== Work to do ==
Reproduce exactly the opening lines of the listing, stopping after the line that contains "b.box('stair_core', concrete, 52, 62, 8, 14, 26.6, 29.5)" and including it.

___ Records to process

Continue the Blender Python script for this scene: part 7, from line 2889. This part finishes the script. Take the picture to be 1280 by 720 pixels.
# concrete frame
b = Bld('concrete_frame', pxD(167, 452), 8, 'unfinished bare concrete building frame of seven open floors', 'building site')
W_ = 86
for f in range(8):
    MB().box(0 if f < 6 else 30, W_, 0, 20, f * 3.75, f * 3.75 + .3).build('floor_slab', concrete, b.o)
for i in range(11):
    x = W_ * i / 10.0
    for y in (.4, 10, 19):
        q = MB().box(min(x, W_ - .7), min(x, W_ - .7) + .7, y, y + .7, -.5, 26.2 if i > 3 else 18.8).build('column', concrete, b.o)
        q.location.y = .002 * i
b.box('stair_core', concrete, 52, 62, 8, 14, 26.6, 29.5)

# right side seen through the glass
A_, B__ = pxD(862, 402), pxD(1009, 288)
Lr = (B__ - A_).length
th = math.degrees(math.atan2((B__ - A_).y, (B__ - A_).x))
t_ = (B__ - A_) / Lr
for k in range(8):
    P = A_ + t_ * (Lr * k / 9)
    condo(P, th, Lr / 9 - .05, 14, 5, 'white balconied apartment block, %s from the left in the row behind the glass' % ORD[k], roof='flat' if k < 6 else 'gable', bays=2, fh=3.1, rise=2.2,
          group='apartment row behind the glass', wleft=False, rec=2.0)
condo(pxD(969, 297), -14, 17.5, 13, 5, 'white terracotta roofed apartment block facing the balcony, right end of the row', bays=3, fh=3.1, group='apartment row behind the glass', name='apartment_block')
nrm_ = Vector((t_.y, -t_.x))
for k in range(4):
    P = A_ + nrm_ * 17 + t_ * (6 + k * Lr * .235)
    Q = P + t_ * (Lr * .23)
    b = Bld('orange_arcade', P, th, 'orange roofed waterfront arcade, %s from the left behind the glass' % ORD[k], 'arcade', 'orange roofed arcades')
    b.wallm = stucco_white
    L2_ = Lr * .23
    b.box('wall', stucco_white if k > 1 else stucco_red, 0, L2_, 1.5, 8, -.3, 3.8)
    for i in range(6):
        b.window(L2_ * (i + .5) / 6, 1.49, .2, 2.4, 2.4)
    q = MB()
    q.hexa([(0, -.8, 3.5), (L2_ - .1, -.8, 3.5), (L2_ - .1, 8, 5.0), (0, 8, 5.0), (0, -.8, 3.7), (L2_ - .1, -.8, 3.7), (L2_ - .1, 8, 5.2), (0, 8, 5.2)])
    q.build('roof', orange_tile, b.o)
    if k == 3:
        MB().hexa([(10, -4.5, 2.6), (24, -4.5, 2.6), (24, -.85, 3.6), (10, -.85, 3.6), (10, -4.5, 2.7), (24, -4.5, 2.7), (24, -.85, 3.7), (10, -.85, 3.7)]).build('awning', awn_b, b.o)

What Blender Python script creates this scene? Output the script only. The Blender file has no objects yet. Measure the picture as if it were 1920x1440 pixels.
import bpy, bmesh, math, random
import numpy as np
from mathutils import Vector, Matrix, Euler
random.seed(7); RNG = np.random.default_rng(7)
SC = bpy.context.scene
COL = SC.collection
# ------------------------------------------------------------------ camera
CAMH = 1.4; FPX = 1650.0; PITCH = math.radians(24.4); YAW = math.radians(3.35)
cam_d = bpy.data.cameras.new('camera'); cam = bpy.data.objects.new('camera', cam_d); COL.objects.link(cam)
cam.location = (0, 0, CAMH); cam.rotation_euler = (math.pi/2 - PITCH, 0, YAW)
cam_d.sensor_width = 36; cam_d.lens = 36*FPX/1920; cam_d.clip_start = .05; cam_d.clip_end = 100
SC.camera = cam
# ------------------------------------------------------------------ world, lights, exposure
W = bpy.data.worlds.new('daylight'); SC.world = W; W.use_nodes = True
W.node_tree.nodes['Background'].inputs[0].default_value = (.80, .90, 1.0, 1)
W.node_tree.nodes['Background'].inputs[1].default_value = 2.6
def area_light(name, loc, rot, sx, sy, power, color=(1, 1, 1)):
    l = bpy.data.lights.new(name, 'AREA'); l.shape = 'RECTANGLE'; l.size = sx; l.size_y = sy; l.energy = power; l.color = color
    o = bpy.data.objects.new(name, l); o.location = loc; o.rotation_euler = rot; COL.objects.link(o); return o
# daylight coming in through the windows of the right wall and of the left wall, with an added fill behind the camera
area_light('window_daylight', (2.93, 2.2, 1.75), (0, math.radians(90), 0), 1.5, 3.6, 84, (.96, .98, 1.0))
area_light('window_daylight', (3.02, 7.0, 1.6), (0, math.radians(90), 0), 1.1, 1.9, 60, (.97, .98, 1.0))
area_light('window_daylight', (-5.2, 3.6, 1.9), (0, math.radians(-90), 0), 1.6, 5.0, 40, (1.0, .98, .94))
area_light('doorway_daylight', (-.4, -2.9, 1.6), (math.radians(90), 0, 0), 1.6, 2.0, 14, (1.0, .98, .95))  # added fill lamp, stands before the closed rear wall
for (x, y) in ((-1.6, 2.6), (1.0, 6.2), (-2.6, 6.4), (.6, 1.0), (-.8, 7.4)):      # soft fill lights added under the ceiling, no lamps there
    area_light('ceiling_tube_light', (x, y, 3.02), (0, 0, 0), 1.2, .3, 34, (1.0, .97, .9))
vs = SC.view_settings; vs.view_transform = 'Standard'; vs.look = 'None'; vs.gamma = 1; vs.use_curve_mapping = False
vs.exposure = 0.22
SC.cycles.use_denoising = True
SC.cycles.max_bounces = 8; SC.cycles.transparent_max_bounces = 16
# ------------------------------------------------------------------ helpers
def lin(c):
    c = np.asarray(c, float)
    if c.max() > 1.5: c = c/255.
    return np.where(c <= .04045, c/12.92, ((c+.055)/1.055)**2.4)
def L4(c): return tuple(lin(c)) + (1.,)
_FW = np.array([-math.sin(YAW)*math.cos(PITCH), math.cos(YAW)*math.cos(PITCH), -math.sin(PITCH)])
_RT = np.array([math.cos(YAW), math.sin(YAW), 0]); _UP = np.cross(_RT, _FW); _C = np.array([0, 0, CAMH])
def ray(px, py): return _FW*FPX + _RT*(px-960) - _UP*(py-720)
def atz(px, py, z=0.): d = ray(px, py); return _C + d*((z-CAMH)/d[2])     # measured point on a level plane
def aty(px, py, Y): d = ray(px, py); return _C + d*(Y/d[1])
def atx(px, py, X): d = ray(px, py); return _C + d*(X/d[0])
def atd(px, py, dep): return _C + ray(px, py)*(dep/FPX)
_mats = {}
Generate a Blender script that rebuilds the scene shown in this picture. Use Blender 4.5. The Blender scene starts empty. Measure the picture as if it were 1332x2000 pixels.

______

== Written solution ==
Continue the Blender Python script for this scene: part 7, from line 2889. This part finishes the script. Take the picture to be 1280 by 720 pixels.
# concrete frame
b = Bld('concrete_frame', pxD(167, 452), 8, 'unfinished bare concrete building frame of seven open floors', 'building site')
W_ = 86
for f in range(8):
    MB().box(0 if f < 6 else 30, W_, 0, 20, f * 3.75, f * 3.75 + .3).build('floor_slab', concrete, b.o)
for i in range(11):
    x = W_ * i / 10.0
    for y in (.4, 10, 19):
        q = MB().box(min(x, W_ - .7), min(x, W_ - .7) + .7, y, y + .7, -.5, 26.2 if i > 3 else 18.8).build('column', concrete, b.o)
        q.location.y = .002 * i
b.box('stair_core', concrete, 52, 62, 8, 14, 26.6, 29.5)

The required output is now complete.